Despite the force of the criticisms which have been made, at the end of the day it seems to me that the Commission has given adequate reasons (relating to the issue of control) as to why it was justifiable to distinguish the case of transit between approved warehouses in the same Member State. There was, accordingly, in my view, material on which the Commission could conclude that special circumstances existed in this case but not in the case of transit between Member States.

Finally, it is said that the preamble to Regulation No 1998/78 recites the need to deal with sugar produced in French overseas territories and continues in the German text “ist daher” (“thus”) a system should be provided to deal with sugar in transit between approved warehouses in the Member States.
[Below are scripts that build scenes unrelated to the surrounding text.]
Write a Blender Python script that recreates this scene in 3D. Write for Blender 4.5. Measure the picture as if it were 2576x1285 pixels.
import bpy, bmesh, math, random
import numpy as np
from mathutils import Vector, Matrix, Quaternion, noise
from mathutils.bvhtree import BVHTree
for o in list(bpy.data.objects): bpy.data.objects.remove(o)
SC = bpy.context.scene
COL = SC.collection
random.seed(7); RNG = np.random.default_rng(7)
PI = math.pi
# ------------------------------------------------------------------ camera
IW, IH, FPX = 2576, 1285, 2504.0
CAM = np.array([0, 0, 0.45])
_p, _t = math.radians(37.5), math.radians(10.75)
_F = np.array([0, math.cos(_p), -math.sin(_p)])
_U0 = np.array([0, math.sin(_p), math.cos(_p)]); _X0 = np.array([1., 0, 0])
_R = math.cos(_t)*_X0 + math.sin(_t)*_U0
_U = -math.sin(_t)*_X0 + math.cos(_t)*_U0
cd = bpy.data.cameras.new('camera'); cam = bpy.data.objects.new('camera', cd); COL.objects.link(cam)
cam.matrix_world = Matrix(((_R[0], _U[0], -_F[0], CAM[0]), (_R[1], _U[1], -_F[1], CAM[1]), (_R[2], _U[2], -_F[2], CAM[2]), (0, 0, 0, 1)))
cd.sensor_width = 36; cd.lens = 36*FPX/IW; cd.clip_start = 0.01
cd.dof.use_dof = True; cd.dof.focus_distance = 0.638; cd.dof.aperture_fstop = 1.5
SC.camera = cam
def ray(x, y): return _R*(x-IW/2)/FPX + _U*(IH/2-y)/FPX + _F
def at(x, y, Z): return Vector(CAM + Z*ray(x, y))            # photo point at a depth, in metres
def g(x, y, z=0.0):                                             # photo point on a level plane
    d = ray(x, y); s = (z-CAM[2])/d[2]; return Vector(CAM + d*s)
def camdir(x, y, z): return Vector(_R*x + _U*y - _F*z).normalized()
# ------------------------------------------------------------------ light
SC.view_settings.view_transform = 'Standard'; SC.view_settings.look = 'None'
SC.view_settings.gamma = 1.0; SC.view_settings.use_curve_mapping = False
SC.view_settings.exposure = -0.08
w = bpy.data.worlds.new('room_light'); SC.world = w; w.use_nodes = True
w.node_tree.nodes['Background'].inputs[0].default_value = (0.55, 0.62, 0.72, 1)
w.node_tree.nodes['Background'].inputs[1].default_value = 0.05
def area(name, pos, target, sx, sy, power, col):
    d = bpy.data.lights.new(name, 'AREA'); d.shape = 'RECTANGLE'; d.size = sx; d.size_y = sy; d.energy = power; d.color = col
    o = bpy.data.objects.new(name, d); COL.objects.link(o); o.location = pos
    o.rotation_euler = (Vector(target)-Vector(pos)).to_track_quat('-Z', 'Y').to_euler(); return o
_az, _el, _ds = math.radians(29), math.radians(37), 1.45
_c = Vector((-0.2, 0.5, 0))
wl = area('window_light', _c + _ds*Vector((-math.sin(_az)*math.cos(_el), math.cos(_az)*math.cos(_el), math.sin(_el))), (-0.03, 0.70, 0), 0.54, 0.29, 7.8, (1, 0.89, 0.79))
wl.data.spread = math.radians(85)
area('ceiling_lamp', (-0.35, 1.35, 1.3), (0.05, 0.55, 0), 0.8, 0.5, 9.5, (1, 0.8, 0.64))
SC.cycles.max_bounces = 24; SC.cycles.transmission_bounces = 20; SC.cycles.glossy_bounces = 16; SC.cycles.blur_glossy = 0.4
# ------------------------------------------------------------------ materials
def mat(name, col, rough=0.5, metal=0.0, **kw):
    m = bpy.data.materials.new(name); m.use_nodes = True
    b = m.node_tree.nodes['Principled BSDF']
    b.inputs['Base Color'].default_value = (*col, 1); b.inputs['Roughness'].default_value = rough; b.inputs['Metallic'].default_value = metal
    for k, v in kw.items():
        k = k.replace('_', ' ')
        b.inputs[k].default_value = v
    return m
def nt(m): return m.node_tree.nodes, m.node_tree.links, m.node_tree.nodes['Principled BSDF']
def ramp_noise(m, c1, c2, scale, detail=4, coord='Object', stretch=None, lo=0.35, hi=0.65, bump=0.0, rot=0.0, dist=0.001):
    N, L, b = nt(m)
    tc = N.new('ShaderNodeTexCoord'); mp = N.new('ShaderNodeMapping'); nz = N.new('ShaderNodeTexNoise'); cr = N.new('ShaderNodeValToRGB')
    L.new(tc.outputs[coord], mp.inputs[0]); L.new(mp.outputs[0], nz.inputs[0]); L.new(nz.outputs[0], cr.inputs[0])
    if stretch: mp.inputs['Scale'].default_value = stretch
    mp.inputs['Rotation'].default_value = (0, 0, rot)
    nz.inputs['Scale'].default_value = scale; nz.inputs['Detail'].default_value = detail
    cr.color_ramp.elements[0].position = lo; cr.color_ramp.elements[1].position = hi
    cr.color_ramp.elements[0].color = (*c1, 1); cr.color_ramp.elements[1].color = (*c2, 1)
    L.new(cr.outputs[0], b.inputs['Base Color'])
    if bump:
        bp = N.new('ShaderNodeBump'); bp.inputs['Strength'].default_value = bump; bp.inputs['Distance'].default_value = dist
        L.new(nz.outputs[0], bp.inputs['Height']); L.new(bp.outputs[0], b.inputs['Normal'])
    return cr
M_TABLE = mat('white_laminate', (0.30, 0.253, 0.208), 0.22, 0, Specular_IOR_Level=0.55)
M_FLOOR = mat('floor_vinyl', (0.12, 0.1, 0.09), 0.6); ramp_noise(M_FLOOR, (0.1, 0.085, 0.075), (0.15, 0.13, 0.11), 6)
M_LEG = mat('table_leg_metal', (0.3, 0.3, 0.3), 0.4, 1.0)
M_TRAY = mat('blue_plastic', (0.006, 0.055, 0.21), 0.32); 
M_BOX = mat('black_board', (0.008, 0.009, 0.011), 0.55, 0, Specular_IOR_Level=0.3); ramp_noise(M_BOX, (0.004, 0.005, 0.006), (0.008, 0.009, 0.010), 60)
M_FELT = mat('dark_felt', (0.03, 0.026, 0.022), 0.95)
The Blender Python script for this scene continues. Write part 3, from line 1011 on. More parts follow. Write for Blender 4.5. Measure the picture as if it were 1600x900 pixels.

There is no possible causal link between these two, therefore, runs the argument, the latter provision is invalid. Clearly there is no such causal link, and the equivalent of “ist daher” does not appear in other language versions. In my view these words should be ignored.

Accordingly, I am of the opinion that Article 11 (2) of Regulation No 1198/78 was made validly under the powers given by Article 3 (2) of Regulation No 1358/77, and that since the reasons given are shown to be objectively justifiable, there is neither discrimination within the meaning of the second subparagraph of Article 40 (3) of the EEC Treaty, nor a breach of the general prohibition of arbitrariness.

Even if it were found that the Commission had acted unlawfully in excluding sugar in transit between Member States, the result would not, in my view, be that Wagner would be entitled to the refund or “similar special treatment”, as mentioned in the second question referred. It is for the competent Community institutions to adopt the measures necessary to remedy the situation; this may involve an assessment of economic and political considerations, which lies within the discretion of those institutions. Whether, as has been suggested, Wagner itself might, on the basis that the Commission's acts were unlawful, pursue a claim for damages under Articles 178 and 215 of the Treaty, it is not necessary to decide.

Accordingly, it is my opinion that the questions referred should be answered on the following lines :

1.Sugar in transit from a warehouse approved under Article 3 (1) of Regulation No 1358/77 to another approved warehouse does not constitute sugar “stored in a warehouse” within the meaning of Article 3 (1), whether or not the warehouses are situated in the same or different Member States.

2.The adoption by the Commission of Article 11 (1) of Regulation No 1998/78 has not been shown to be outside the power to adopt special provisions conferred by Article 3 (2) of Regulation No 1358/77.

3.Examination of the question has not shown that the preference of sugar transported between approved warehouses in the same Member State over sugar transported between approved warehouses in different Member States was arbitrary or constituted discrimination within the meaning of Article 40 (3) of the EEC Treaty.

In view of the foregoing, the second question does not arise.